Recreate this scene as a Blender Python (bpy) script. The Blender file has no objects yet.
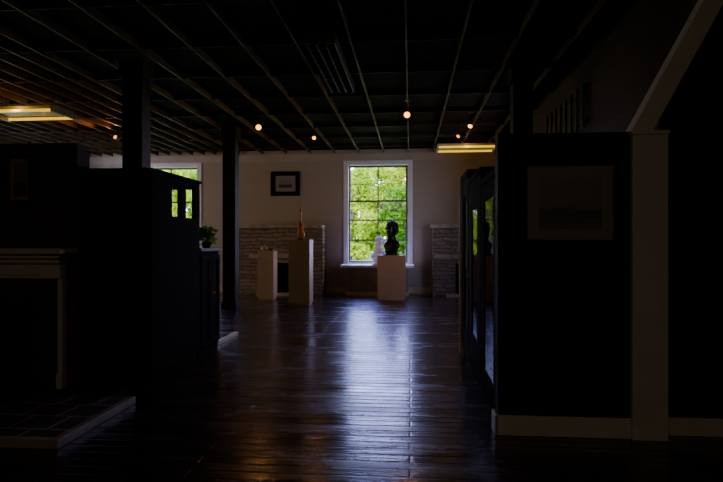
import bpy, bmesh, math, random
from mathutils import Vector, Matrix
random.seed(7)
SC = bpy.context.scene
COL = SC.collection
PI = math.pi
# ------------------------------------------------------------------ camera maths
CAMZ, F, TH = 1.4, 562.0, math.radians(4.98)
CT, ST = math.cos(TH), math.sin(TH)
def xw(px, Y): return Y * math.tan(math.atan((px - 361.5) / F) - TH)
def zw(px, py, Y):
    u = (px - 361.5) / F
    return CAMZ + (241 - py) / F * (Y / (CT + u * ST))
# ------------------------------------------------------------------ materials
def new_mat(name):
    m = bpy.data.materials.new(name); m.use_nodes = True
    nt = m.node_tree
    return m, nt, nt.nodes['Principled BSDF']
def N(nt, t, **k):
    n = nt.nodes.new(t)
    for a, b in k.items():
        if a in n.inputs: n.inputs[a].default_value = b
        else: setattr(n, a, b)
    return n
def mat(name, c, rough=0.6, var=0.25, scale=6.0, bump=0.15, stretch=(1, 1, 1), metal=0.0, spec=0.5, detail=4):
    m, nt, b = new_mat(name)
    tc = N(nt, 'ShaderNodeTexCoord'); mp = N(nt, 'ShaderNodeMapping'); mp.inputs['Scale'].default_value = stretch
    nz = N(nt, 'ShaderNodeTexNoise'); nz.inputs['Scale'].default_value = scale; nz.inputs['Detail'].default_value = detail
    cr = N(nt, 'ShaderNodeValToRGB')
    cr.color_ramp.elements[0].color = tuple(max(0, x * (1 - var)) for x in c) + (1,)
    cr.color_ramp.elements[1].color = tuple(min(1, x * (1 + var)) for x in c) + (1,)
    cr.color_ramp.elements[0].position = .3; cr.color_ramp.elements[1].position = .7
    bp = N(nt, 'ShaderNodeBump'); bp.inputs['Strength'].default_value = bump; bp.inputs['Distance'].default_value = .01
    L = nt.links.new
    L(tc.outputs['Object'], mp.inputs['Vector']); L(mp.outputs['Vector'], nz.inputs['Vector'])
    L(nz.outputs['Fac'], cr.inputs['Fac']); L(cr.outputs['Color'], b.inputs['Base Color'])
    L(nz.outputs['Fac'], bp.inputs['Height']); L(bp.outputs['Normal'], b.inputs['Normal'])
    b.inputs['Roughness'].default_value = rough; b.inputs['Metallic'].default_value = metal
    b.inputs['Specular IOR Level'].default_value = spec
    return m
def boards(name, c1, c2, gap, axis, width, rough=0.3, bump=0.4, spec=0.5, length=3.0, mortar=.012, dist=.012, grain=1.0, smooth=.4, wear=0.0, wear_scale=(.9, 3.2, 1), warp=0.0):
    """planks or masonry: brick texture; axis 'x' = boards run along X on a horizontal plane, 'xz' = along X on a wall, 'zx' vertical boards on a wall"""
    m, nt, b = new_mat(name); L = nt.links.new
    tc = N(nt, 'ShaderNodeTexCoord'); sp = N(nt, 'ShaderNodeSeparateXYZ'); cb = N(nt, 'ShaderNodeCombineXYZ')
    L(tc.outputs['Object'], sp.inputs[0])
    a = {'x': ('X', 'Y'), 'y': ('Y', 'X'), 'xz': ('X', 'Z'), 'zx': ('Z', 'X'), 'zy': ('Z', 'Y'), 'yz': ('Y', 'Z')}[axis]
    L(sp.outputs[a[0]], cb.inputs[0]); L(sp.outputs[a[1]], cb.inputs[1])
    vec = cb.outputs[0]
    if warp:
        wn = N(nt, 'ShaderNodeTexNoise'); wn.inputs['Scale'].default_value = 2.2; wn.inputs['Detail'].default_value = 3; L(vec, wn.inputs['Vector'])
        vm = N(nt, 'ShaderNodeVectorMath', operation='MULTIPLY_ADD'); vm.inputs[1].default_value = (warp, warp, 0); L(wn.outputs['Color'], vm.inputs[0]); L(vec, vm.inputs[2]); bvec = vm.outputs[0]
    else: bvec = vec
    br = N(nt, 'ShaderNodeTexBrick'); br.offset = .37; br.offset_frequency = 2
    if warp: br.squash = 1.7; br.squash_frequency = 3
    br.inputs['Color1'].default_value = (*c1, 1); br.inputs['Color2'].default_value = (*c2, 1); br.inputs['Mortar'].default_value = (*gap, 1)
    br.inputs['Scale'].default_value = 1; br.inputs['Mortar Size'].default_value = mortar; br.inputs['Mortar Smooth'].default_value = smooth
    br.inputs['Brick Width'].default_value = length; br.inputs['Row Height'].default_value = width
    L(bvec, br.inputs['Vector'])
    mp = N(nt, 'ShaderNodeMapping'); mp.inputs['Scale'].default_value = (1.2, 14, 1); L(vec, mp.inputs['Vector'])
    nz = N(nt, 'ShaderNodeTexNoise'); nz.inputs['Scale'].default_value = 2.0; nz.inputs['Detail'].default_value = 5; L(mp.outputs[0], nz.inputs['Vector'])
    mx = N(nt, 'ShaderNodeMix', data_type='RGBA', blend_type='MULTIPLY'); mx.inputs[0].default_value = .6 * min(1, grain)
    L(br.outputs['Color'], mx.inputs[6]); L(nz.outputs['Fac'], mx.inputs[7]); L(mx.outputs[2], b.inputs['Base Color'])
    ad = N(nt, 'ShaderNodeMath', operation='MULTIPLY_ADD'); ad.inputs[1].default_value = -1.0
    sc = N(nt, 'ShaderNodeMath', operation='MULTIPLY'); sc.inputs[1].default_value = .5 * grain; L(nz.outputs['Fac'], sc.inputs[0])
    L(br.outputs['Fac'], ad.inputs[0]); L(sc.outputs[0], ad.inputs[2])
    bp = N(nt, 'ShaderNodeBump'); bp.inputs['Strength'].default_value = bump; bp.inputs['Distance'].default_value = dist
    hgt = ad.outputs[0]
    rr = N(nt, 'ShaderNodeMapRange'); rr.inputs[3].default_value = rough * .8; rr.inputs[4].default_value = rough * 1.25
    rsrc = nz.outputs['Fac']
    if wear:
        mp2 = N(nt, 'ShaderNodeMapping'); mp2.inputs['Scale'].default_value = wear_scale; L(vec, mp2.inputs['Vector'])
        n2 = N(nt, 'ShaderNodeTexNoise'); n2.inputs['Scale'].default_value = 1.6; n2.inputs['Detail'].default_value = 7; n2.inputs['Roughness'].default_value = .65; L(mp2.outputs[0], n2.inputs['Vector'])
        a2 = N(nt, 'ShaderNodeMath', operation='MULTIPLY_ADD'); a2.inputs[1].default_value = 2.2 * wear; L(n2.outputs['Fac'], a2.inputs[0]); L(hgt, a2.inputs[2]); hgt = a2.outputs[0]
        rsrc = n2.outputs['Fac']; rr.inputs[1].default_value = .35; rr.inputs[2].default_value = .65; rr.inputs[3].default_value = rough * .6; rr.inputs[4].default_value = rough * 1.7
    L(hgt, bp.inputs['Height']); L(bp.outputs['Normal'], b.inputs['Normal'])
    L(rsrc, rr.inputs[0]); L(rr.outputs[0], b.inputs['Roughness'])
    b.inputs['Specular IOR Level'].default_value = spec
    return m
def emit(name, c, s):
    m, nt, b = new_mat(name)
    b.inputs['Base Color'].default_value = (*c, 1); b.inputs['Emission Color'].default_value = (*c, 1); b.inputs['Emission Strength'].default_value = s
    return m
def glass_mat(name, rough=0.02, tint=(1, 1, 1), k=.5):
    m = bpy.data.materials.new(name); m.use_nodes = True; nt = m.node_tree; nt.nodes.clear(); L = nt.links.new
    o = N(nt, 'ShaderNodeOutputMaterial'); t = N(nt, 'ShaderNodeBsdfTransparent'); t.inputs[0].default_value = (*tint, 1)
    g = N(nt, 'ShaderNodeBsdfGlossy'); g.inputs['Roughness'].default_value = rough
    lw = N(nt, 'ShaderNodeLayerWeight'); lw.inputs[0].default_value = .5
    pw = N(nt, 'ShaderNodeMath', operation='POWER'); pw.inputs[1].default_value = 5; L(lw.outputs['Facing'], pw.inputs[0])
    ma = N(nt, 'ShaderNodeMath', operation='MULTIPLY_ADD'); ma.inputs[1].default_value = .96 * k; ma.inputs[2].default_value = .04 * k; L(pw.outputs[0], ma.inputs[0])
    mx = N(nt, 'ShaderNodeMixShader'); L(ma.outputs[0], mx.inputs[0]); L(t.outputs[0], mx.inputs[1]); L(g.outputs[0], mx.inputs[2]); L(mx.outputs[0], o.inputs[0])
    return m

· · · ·

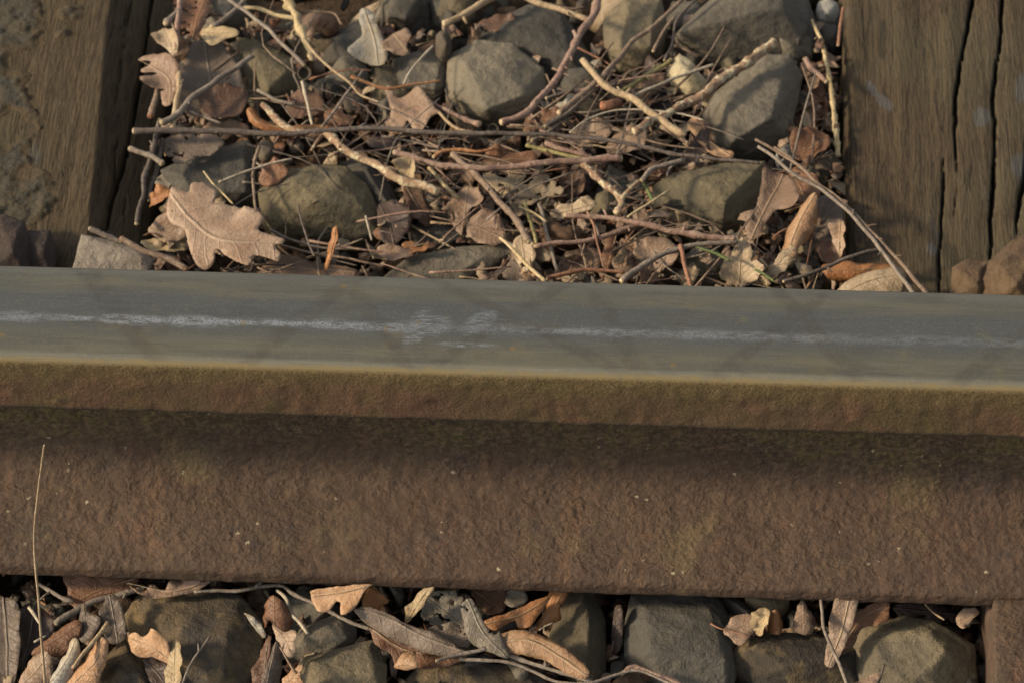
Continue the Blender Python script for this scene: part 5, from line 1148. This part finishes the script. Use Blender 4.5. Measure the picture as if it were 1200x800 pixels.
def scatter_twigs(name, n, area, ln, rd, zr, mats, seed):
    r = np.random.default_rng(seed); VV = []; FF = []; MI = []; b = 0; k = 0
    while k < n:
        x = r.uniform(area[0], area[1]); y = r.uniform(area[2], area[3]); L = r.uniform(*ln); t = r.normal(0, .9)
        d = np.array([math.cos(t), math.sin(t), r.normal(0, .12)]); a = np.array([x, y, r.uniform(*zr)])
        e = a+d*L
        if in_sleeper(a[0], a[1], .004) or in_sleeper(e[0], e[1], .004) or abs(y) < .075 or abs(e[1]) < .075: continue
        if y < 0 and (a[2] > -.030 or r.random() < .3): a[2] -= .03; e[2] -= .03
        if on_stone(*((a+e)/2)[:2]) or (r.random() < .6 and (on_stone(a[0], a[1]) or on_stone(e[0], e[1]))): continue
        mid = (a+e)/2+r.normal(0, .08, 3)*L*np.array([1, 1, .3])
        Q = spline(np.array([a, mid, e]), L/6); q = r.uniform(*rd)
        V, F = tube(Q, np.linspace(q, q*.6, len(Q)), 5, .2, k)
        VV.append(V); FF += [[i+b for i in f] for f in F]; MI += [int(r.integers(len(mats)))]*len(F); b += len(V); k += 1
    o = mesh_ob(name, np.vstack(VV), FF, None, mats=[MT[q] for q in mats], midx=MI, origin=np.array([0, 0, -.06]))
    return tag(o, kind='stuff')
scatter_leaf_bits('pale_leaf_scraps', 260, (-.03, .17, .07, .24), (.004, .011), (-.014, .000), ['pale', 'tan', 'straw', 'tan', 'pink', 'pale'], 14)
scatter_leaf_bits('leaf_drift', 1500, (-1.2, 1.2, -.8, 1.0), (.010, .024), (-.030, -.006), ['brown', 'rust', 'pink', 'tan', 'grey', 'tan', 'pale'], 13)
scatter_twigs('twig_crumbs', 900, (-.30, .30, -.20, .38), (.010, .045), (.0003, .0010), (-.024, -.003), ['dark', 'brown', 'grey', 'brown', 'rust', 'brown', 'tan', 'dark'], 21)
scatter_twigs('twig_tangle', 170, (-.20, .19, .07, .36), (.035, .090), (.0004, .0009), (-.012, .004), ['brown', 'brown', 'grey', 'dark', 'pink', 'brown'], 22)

· · · ·

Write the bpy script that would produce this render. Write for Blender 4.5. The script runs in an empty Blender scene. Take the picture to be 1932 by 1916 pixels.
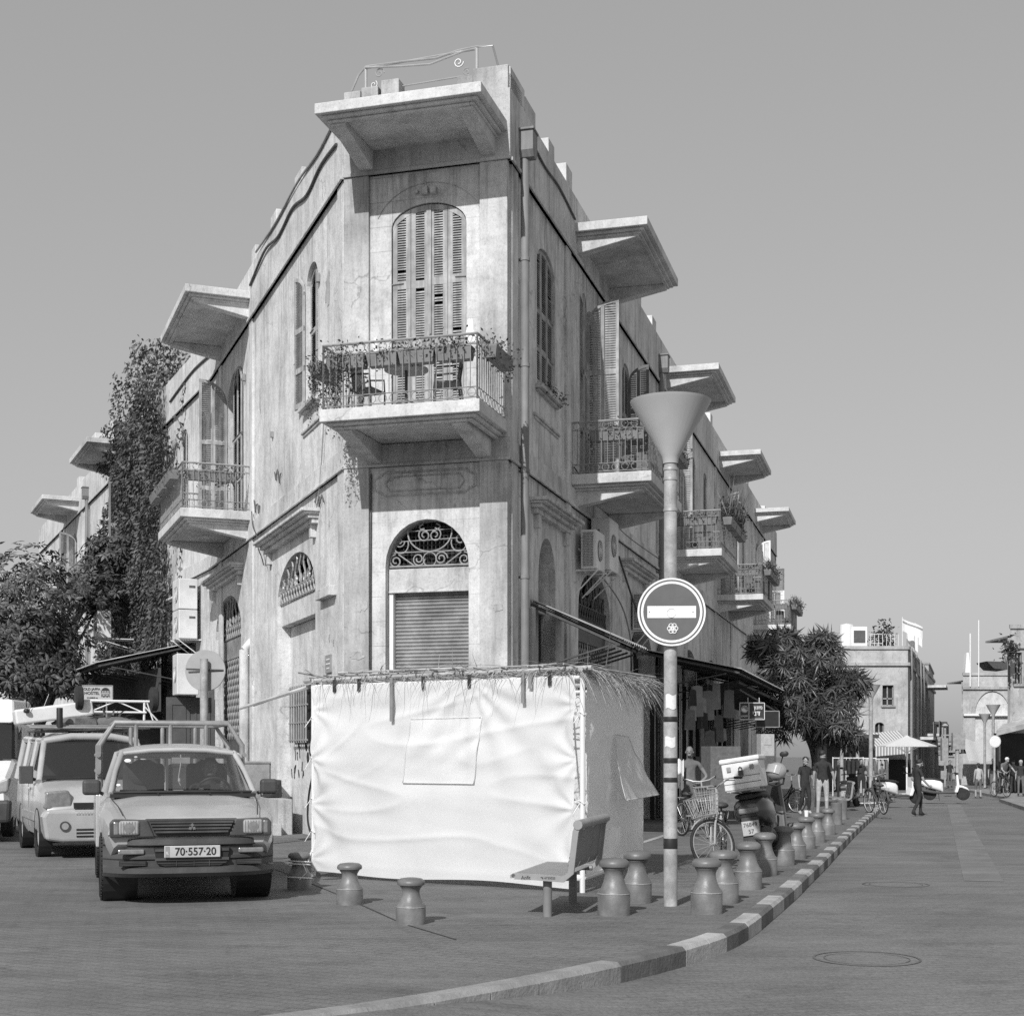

· · · ·

- [REQUIREMENTS]:
Above are the records; copy every line in them that holds the word "from".

- [OUTPUT FOR THIS EXERCISE]:
from mathutils import Vector, Matrix
Continue the Blender Python script for this scene: part 5, from line 1148. This part finishes the script. Use Blender 4.5. Measure the picture as if it were 1200x800 pixels.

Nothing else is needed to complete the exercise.